Job: Without altering anything, output the material below.

* start Available data *

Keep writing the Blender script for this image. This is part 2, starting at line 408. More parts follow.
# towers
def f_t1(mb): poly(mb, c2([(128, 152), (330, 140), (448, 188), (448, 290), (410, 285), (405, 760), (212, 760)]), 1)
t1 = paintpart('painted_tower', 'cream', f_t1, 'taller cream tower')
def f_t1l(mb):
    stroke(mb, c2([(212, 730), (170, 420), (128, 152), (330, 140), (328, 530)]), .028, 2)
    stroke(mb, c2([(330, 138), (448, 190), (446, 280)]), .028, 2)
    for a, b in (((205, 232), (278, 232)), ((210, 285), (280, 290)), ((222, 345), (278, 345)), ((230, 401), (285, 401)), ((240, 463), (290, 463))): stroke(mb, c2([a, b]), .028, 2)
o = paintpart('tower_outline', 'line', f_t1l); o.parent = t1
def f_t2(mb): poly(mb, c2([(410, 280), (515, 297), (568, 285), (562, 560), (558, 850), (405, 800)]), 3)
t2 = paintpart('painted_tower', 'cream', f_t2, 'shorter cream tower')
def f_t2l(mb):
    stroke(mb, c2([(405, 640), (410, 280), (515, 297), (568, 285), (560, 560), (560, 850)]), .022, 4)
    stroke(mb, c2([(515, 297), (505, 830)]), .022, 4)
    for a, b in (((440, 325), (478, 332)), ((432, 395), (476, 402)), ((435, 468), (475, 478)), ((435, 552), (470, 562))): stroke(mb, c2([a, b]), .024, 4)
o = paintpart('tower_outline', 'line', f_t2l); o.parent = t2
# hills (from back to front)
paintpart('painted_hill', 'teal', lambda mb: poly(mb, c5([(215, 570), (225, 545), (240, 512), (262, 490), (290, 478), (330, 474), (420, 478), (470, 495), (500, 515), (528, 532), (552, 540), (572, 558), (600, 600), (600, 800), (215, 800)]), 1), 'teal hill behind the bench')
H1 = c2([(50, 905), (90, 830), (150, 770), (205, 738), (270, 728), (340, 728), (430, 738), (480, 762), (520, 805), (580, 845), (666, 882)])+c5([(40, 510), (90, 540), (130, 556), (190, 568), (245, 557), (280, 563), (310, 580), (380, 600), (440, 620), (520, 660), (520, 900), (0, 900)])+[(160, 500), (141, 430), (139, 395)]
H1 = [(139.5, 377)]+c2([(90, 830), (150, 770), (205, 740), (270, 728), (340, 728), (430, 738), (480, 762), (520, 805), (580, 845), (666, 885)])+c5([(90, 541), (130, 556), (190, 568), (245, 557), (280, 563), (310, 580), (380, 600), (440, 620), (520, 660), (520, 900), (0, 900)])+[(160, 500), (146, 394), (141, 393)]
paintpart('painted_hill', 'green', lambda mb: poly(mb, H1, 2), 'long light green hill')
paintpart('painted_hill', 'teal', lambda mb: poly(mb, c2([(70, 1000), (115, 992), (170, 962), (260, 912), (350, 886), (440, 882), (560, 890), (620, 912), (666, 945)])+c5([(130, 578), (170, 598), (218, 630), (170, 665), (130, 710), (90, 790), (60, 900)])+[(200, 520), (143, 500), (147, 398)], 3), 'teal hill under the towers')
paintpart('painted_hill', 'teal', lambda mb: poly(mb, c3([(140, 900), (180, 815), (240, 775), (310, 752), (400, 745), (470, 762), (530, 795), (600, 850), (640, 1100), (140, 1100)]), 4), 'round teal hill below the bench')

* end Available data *

Task response:
Keep writing the Blender script for this image. This is part 2, starting at line 408. More parts follow.
# towers
def f_t1(mb): poly(mb, c2([(128, 152), (330, 140), (448, 188), (448, 290), (410, 285), (405, 760), (212, 760)]), 1)
t1 = paintpart('painted_tower', 'cream', f_t1, 'taller cream tower')
def f_t1l(mb):
    stroke(mb, c2([(212, 730), (170, 420), (128, 152), (330, 140), (328, 530)]), .028, 2)
    stroke(mb, c2([(330, 138), (448, 190), (446, 280)]), .028, 2)
    for a, b in (((205, 232), (278, 232)), ((210, 285), (280, 290)), ((222, 345), (278, 345)), ((230, 401), (285, 401)), ((240, 463), (290, 463))): stroke(mb, c2([a, b]), .028, 2)
o = paintpart('tower_outline', 'line', f_t1l); o.parent = t1
def f_t2(mb): poly(mb, c2([(410, 280), (515, 297), (568, 285), (562, 560), (558, 850), (405, 800)]), 3)
t2 = paintpart('painted_tower', 'cream', f_t2, 'shorter cream tower')
def f_t2l(mb):
    stroke(mb, c2([(405, 640), (410, 280), (515, 297), (568, 285), (560, 560), (560, 850)]), .022, 4)
    stroke(mb, c2([(515, 297), (505, 830)]), .022, 4)
    for a, b in (((440, 325), (478, 332)), ((432, 395), (476, 402)), ((435, 468), (475, 478)), ((435, 552), (470, 562))): stroke(mb, c2([a, b]), .024, 4)
o = paintpart('tower_outline', 'line', f_t2l); o.parent = t2
# hills (from back to front)
paintpart('painted_hill', 'teal', lambda mb: poly(mb, c5([(215, 570), (225, 545), (240, 512), (262, 490), (290, 478), (330, 474), (420, 478), (470, 495), (500, 515), (528, 532), (552, 540), (572, 558), (600, 600), (600, 800), (215, 800)]), 1), 'teal hill behind the bench')
H1 = c2([(50, 905), (90, 830), (150, 770), (205, 738), (270, 728), (340, 728), (430, 738), (480, 762), (520, 805), (580, 845), (666, 882)])+c5([(40, 510), (90, 540), (130, 556), (190, 568), (245, 557), (280, 563), (310, 580), (380, 600), (440, 620), (520, 660), (520, 900), (0, 900)])+[(160, 500), (141, 430), (139, 395)]
H1 = [(139.5, 377)]+c2([(90, 830), (150, 770), (205, 740), (270, 728), (340, 728), (430, 738), (480, 762), (520, 805), (580, 845), (666, 885)])+c5([(90, 541), (130, 556), (190, 568), (245, 557), (280, 563), (310, 580), (380, 600), (440, 620), (520, 660), (520, 900), (0, 900)])+[(160, 500), (146, 394), (141, 393)]
paintpart('painted_hill', 'green', lambda mb: poly(mb, H1, 2), 'long light green hill')
paintpart('painted_hill', 'teal', lambda mb: poly(mb, c2([(70, 1000), (115, 992), (170, 962), (260, 912), (350, 886), (440, 882), (560, 890), (620, 912), (666, 945)])+c5([(130, 578), (170, 598), (218, 630), (170, 665), (130, 710), (90, 790), (60, 900)])+[(200, 520), (143, 500), (147, 398)], 3), 'teal hill under the towers')
paintpart('painted_hill', 'teal', lambda mb: poly(mb, c3([(140, 900), (180, 815), (240, 775), (310, 752), (400, 745), (470, 762), (530, 795), (600, 850), (640, 1100), (140, 1100)]), 4), 'round teal hill below the bench')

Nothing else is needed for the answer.